Why is this relevant to the design of interactive systems? Many interfaces we create support human decision-making. And a good system should take into account how human beings make decisions. For example, Collaborative Filtering Systems (e.g., Amazon type recommendation system) are typically suited to the idiosyncrasies of human decision-making (though they have nothing to do with Kahneman’s insights). People are used to relying word of mouth, to social filtering of information. And Collaborative Filtering algorithms use this same characteristic to create a new paradigm for finding information online.

I believe that as interfaces continue to evolve one of the major developments will be incorporating an understanding of how people make decisions.
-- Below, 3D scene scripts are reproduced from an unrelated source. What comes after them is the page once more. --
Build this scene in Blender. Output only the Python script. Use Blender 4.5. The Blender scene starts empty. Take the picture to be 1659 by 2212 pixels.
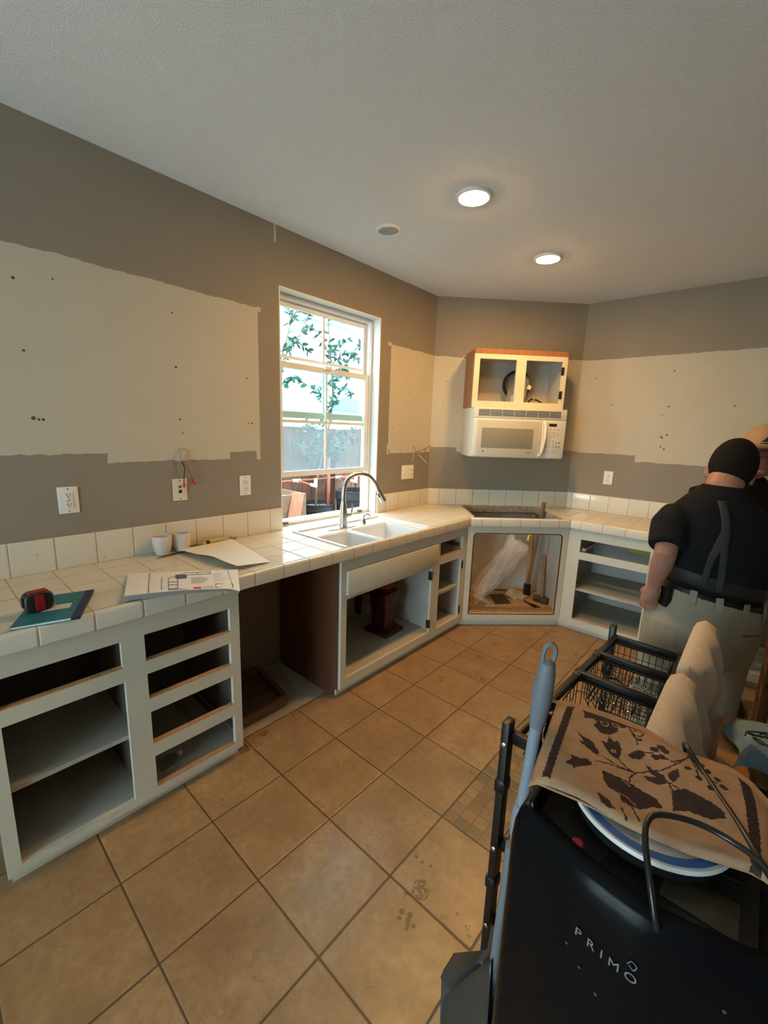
import bpy, bmesh, math, random
from mathutils import Vector, Matrix
random.seed(7)
PI = math.pi
C = bpy.context.scene.collection
S = bpy.context.scene
# ---------------------------------------------------------------- camera, world, exposure
cam_d = bpy.data.cameras.new('camera')
cam_d.sensor_fit = 'HORIZONTAL'; cam_d.sensor_width = 36.0
cam_d.lens = 36.0*921.75/1659.0
cam_d.clip_start = 0.02
cam = bpy.data.objects.new('camera', cam_d); C.objects.link(cam)
def cam_basis(yaw, pit, rol):
    F = Vector((-math.sin(yaw)*math.cos(pit), math.cos(yaw)*math.cos(pit), math.sin(pit)))
    R = Vector((math.cos(yaw), math.sin(yaw), 0)); U = R.cross(F)
    R2 = R*math.cos(rol)+U*math.sin(rol); U2 = -R*math.sin(rol)+U*math.cos(rol)
    return Matrix((R2, U2, -F)).transposed()
cam.matrix_world = Matrix.Translation((2.2593, -1.4795, 1.5673)) @ cam_basis(0.72288, -0.19013, 0.03388).to_4x4()
S.camera = cam
SKY = 18.0          # daylight from above
GROUND = 12.0       # light thrown up by the sunlit ground around the house
LAMP = 400.0       # glow of the ceiling lamps
EXPOSURE = -0.17
w = bpy.data.worlds.new('sky'); S.world = w; w.use_nodes = True
wt_ = w.node_tree; bgn = wt_.nodes['Background']
tcw = wt_.nodes.new('ShaderNodeTexCoord'); sxw = wt_.nodes.new('ShaderNodeSeparateXYZ'); mrw = wt_.nodes.new('ShaderNodeMapRange')
wt_.links.new(tcw.outputs['Generated'], sxw.inputs[0]); wt_.links.new(sxw.outputs[2], mrw.inputs[0])
for i_, v_ in enumerate((-.03, .03, GROUND, SKY)): mrw.inputs[i_+1].default_value = v_
wt_.links.new(mrw.outputs[0], bgn.inputs[1]); bgn.inputs[0].default_value = (0.72, 0.92, 1.0, 1)
S.view_settings.view_transform = 'Standard'; S.view_settings.look = 'None'
S.view_settings.exposure = EXPOSURE; S.view_settings.gamma = 1.0; S.view_settings.use_curve_mapping = False
S.cycles.max_bounces = 10; S.cycles.diffuse_bounces = 6; S.cycles.glossy_bounces = 4
S.cycles.transparent_max_bounces = 16; S.cycles.sample_clamp_indirect = 4.0
S.cycles.use_denoising = True
def portal(loc, rot, sx, sy):
    d = bpy.data.lights.new('window_daylight', 'AREA'); d.shape = 'RECTANGLE'; d.size = sx; d.size_y = sy
    d.cycles.is_portal = True
    o = bpy.data.objects.new('window_daylight', d); C.objects.link(o); o.location = loc; o.rotation_euler = rot
portal((-.125, .535, 1.64), (0, -PI/2, 0), 1.46, .89)       # kitchen window, facing into the room
portal((1.5, -4.02, 1.115), (PI/2, 0, PI), 1.6, 2.07)         # glazed door behind the camera
# ---------------------------------------------------------------- key sizes of the room
H = 2.683; ZC = 0.915; ZT = 1.061; D = 0.621; YA = 1.6705; LB = 1.3091; YF = 1.4102; LF = 0.7938
s = math.sqrt(.5)
WCX, WCY = s*LB, YA+s*LB            # corner of the diagonal wall and the back wall
FCX, YR = D+s*LF, YF+s*LF           # front corner of the worktop there
# ---------------------------------------------------------------- helpers
class Fr:                            # a wall's own frame: u along it, n out of it
    def __init__(f, o, u, n): f.o, f.u, f.n = Vector((*o, 0)), Vector((*u, 0)), Vector((*n, 0))
    def P(f, u, n, z): return f.o+f.u*u+f.n*n+Vector((0, 0, z))
FL = Fr((0, 0), (0, 1), (1, 0)); FD = Fr((0, YA), (s, s), (s, -s)); FR = Fr((0, WCY), (1, 0), (0, -1))
FW = Fr((0, 0), (1, 0), (0, 1))      # plain x, y
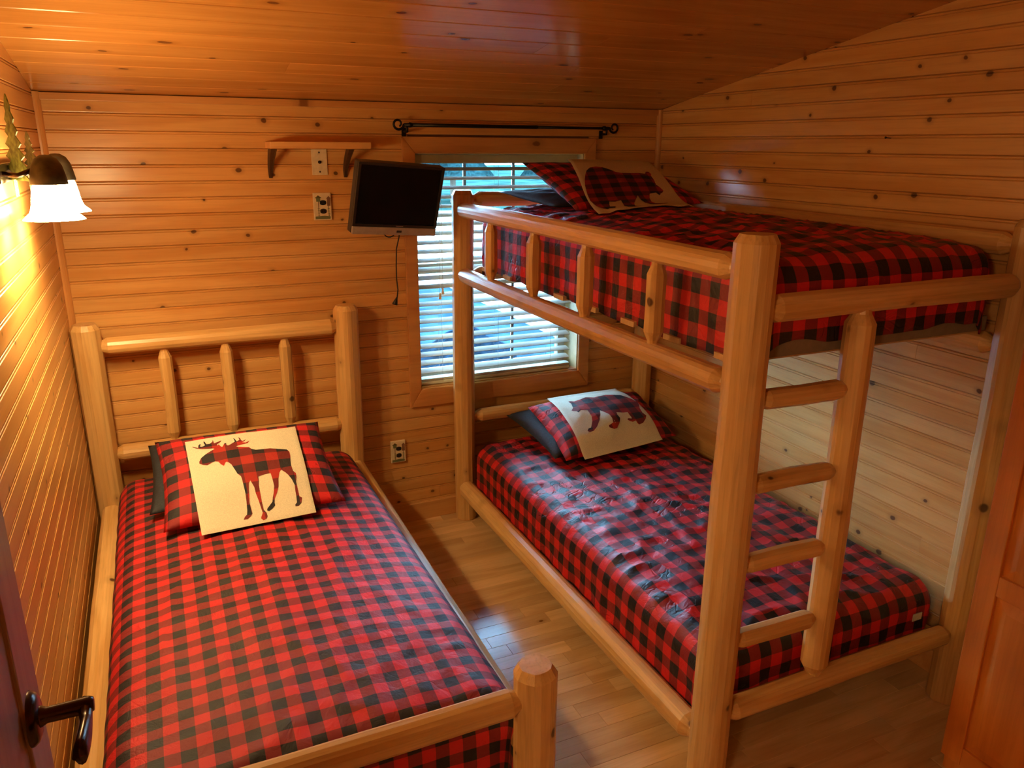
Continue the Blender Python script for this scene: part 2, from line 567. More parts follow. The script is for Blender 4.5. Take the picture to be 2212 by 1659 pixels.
# ceiling boards run parallel to the window wall
cl = math.sqrt(1 + SL * SL)
up = Vector((0, -1, SL)) / cl           # up the slope
nrm = Vector((0, -SL, -1)) / cl         # into the room
bm = bmesh.new()
T = frame((0, 0, HB), (1, 0, 0), up, -Vector(nrm))
add_box(bm, (-0.2, -0.2, TH), (WX + 0.2, 4.3, TH + 0.1), T)
ceiling = link('ceiling', bm_mesh('ceiling', bm, M['gap']))
tag(ceiling, kind='structure')
CWD = 0.137
VG = [(0.0, -0.004), (0.005, 0.0), (CWD - 0.005, 0.0), (CWD - 0.0004, -0.004)]
for k in range(29):
    o = Vector((0, 0, HB)) + up * (CWD * k)
    j = rnd.uniform(0.6, 2.4) if rnd.random() < 0.5 else None
    for a, b in ([(-0.0, WX)] if j is None else [(0.0, j - 0.0006), (j + 0.0006, WX)]):
        # across axis must keep the board facing down into the room
        plank('plank', o, (1, 0, 0), up, nrm, lambda q, a=a: a, lambda q, b=b: b, CWD, ceiling, M['ceiling'], prof=VG)

# floor of short hardwood strips
bm = bmesh.new()
add_box(bm, (-0.1, YN, -0.12), (WX + 0.1, 0.1, -0.012))
floor = link('floor', bm_mesh('floor', bm, M['gap']))
tag(floor, kind='structure')
FW = 0.0695
y = 0.0
nfl = 0
while y - FW > YN and nfl < 298:
    x = -rnd.uniform(0.0, 0.5)
    while x < WX:
        ln = rnd.uniform(0.42, 0.95) if y > -2.6 else rnd.uniform(0.8, 1.4)
        a, b = max(0, x), min(WX, x + ln)
        if b - a > 0.02:
            e = 0.0005
            hgt = rnd.uniform(-0.0003, 0.0)
            bm = bmesh.new()
            add_box(bm, (0, 0, -0.012), (b - a - e, FW - e, hgt))
            bmesh.ops.bevel(bm, geom=[q for q in bm.edges if all(v.co.z > -0.001 for v in q.verts)], offset=0.0008, segments=1, affect='EDGES')
            link('floor_strip', bm_mesh('floor_strip', bm, M['floor']), floor, Matrix.Translation((a, y - FW, 0)))
            nfl += 1
        x += ln
    y -= FW

# trims
def struct(o): return tag(o, kind='structure')
def quarter(name, p0, p1, u, v, r, parent=None, material=None):
    """quarter-round strip in the corner of directions u and v"""
    p0, p1, u, v = Vector(p0), Vector(p1), Vector(u), Vector(v)
    prof = [(0, 0)] + [(r * math.cos(t), r * math.sin(t)) for t in [i * math.pi / 10 for i in range(6)]]
    L = (p1 - p0).length
    vs = [(0, a, b) for a, b in prof] + [(L, a, b) for a, b in prof]
    n = len(prof)
    fs = [(i, (i + 1) % n, (i + 1) % n + n, i + n) for i in range(n)] + [tuple(range(n)), tuple(reversed(range(n, 2 * n)))]
    return link(name, mesh(name, vs, fs, material or M['trim']), parent, frame(p0, (p1 - p0).normalized(), u, v))
struct(quarter('trim_1', (0, 0, 0.1), (0, 0, HB), (1, 0, 0), (0, -1, 0), 0.024))
struct(quarter('trim_2', (WX, 0, 0.1), (WX, 0, HB), (-1, 0, 0), (0, -1, 0), 0.022))
struct(box('trim_3', (0.0, -0.010, HB - 0.030), (WX, -0.0005, HB - 0.002), M['trim'], bevel=0.003))
bb = box('baseboard_back', (0.0, -0.014, 0.0), (WX, -0.001, 0.098), M['shelf'], bevel=0.004); struct(bb)
struct(box('baseboard_left', (0.001, -3.17, 0.0), (0.012, -0.02, 0.098), M['shelf'], bevel=0.004))
struct(box('baseboard_right', (WX - 0.012, -3.9, 0.0), (WX - 0.001, -0.02, 0.098), M['shelf'], bevel=0.004))

# ------------------------------------------------------------------ window
win = bpy.data.objects.new('window_1', None); COL.objects.link(win)
win.matrix_basis = Matrix.Translation((WX0, 0.1, WZ0)); struct(win)
def casing(poly):
    prism('casing_board', poly, 0.018, M['trim'], win, frame((0, -0.0005, 0), (1, 0, 0), (0, 0, 1), (0, -1, 0)), bevel=0.003)
casing([(CX0, CZ0), (WX0, WZ0), (WX0, WZ1), (CX0, CZ1)])
casing([(CX1, CZ0), (CX1, CZ1), (WX1, WZ1), (WX1, WZ0)])
casing([(CX0, CZ1), (WX0, WZ1), (WX1, WZ1), (CX1, CZ1)])
casing([(CX0, CZ0), (CX1, CZ0), (WX1, WZ0), (WX0, WZ0)])
YG = 0.165
box('jamb_board', (WX0 - 0.012, 0.0, WZ0), (WX0 + 0.004, YG + 0.02, WZ1), M['jamb'], win)
box('jamb_board', (WX1 - 0.004, 0.0, WZ0), (WX1 + 0.012, YG + 0.02, WZ1), M['jamb'], win)
box('jamb_board', (WX0, 0.0, WZ1 - 0.004), (WX1, YG + 0.02, WZ1 + 0.012), M['jamb'], win)
box('window_stool', (WX0, 0.0, WZ0 - 0.012), (WX1, YG + 0.02, WZ0 + 0.004), M['trim'], win)
fw = 0.045
def sash_bar(lo, hi): box('sash_frame', lo, hi, M['vinyl'], win, bevel=0.003)
sash_bar((WX0 + 0.004, YG - 0.02, WZ0 + 0.004), (WX0 + fw, YG + 0.02, WZ1 - 0.004))
sash_bar((WX1 - fw, YG - 0.02, WZ0 + 0.004), (WX1 - 0.004, YG + 0.02, WZ1 - 0.004))
sash_bar((WX0 + fw, YG - 0.02, WZ0 + 0.004), (WX1 - fw, YG + 0.02, WZ0 + 0.05))
sash_bar((WX0 + fw, YG - 0.02, WZ1 - 0.05), (WX1 - fw, YG + 0.02, WZ1 - 0.004))
sash_bar((WX0 + fw, YG - 0.018, 1.275), (WX1 - fw, YG + 0.018, 1.325))
for z0, z1 in ((WZ0 + 0.05, 1.275), (1.325, WZ1 - 0.05)):
    box('window_pane', (WX0 + fw, YG - 0.003, z0), (WX1 - fw, YG + 0.003, z1), M['glass'], win)
    for xm in (WX0 + fw + (WX1 - WX0 - 2 * fw) / 3, WX0 + fw + (WX1 - WX0 - 2 * fw) * 2 / 3):
        box('muntin', (xm - 0.008, YG + 0.004, z0), (xm + 0.008, YG + 0.012, z1), M['vinyl'], win)

# blind hung in the window recess
BX0, BX1 = WX0 + 0.008, WX1 - 0.034
blind = empty('window_blind', (1.93, 0.055, WZ1 - 0.05), 'cream horizontal slat blind hanging in the window, slats open', 'blind')
box('valance', (BX0 - 0.002, 0.008, WZ1 - 0.044), (BX1 + 0.004, 0.020, WZ1 - 0.006), M['valance'], blind, bevel=0.002)
box('head_rail', (BX0, 0.022, WZ1 - 0.046), (BX1, 0.078, WZ1 - 0.006), M['valance'], blind, bevel=0.002)
PS = 0.0432
slat_me = None
zs = WZ1 - 0.072
tilt = math.radians(14)
nsl = 0
while zs > WZ0 + 0.05:
    if slat_me is None:
        bm = bmesh.new()
        h = (BX1 - BX0) / 2
        rows_v = []
        for t in (-1, -0.5, 0, 0.5, 1):
            crown = 0.002 * (1 - t * t)
            rows_v.append([bm.verts.new((s * h, t * 0.025, crown + dz)) for s in (-1, 1) for dz in (0, -0.0026)])
        for a, b in zip(rows_v, rows_v[1:]):
            bm.faces.new((a[0], a[2], b[2], b[0])); bm.faces.new((a[1], b[1], b[3], a[3]))
            bm.faces.new((a[0], b[0], b[1], a[1])); bm.faces.new((a[2], a[3], b[3], b[2]))
        bm.faces.new(rows_v[0]) if False else None
        for q in (rows_v[0], rows_v[-1]):
            bm.faces.new((q[0], q[1], q[3], q[2]))
        slat_me = bm_mesh('slat', bm, M['blind'])
    mw = Matrix.Translation(((BX0 + BX1) / 2, 0.050, zs)) @ Matrix.Rotation(tilt, 4, 'X')
    link('slat', slat_me, blind, mw)
    zs -= PS
    nsl += 1
for k in range(3):      # spare slats stacked on the bottom rail
    link('slat', slat_me, blind, Matrix.Translation(((BX0 + BX1) / 2, 0.050, WZ0 + 0.029 + 0.004 * k)))
box('bottom_rail', (BX0, 0.024, WZ0 + 0.006), (BX1, 0.076, WZ0 + 0.024), M['blind'], blind, bevel=0.004)
for xc in (BX0 + 0.12, (BX0 + BX1) / 2, BX1 - 0.12):
    for yy in (0.023, 0.077):
        tube('ladder_cord', [(xc, yy, WZ0 + 0.02), (xc, yy, WZ1 - 0.05)], 0.0008, M['cord'], blind, 5)
for xc, zt in ((1.612, 1.170), (1.626, 1.195)):
    tube('pull_cord', [(xc, 0.006, zt + 0.02), (xc + 0.002, 0.006, 1.5), (xc - 0.002, 0.010, WZ1 - 0.045)], 0.0011, M['cord'], blind, 5)
    lathe('cord_tassel', [(0.003, 0.030), (0.006, 0.026), (0.005, 0.018), (0.0075, 0.004), (0.0078, 0.0), (0.004, -0.002)],
          M['ivory'], blind, Matrix.Translation((xc, 0.004, zt)), n=12)

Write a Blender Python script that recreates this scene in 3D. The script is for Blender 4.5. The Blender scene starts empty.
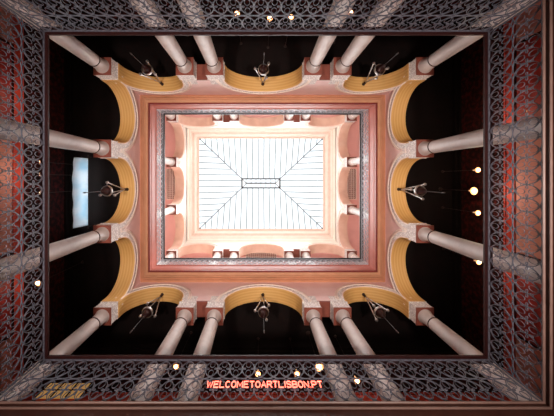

This will happen as researchers in Universities launch programs for understanding how bounded rationality helps explain online decision making. Academic research will mostly involve lab-based experiments (in Business Schools, Behavioral Economics and Cognitive Psychology Departments), but will also be aided by server log analysis. Results of such research will ultimately permeate the HCI community and influence the design of ecommerce systems, search interfaces and online auctions etc. (Every once in a while I feel tempted to do such research myself!)

In the meantime here are some links about current research on online decision-making found after some quick googling:
(a) Conference on Online Consumer Psychology
(b) A paper on Consumer Decision Making in Online Environments (pdf)

(c) BOunded Rationality and Satisficing in web-based decisions (JASIST paper)
(d) Emotions in Decision Making (recent research has explored this role)

(Note: CogPrints and is a good sources for online articles on Psychology and Cognitive Science.)

6 thoughts on “Bounded rationality and interaction design

  1. Last week’s New Yorker had an interesting review of Daniel Ellsberg’s new book. He tried to get America out of the Vietnam War by better informing the President, then the people, using confidential documents. But later he realized the imperfect decision making was make not on the basis of imperfect information but of varying belief systems. Good stuff.

  2. I found the article (New Yorker of Nov. 4t). Had known very little about Daniel Ellsberg before. This was fascinating. This sentence was especially great:

    “Hidden within the morally outraged and the civilly disobedient radical, was the soul of a wronged desicion theorist.”

    After some searching, I found that Ellsberg has a weblog (http://www.ellsberg.net/papers.htm)! Thanks for pointing out this article Victor.

    Ellsberg’s experiences show that simply providing all the information is not enough to support rational decision making. The value you attach to outcomes dominates your decision making (Johnson and Nixon stuck to the war because they thought the end result would be advantageous for USA. It did not matter if they received information that suggested that this was not the “rational” decision)

    My question is: In designing decision systems (many interactive systems are decision systems) should we been thinking of “values” users might assign, or should we limit ourselves to providing full information (to the degree possible)

  3. “I found that Ellsberg has a weblog….”

    It’s not really a weblog. It’s just some published articles and some other texts. Interesting anyway.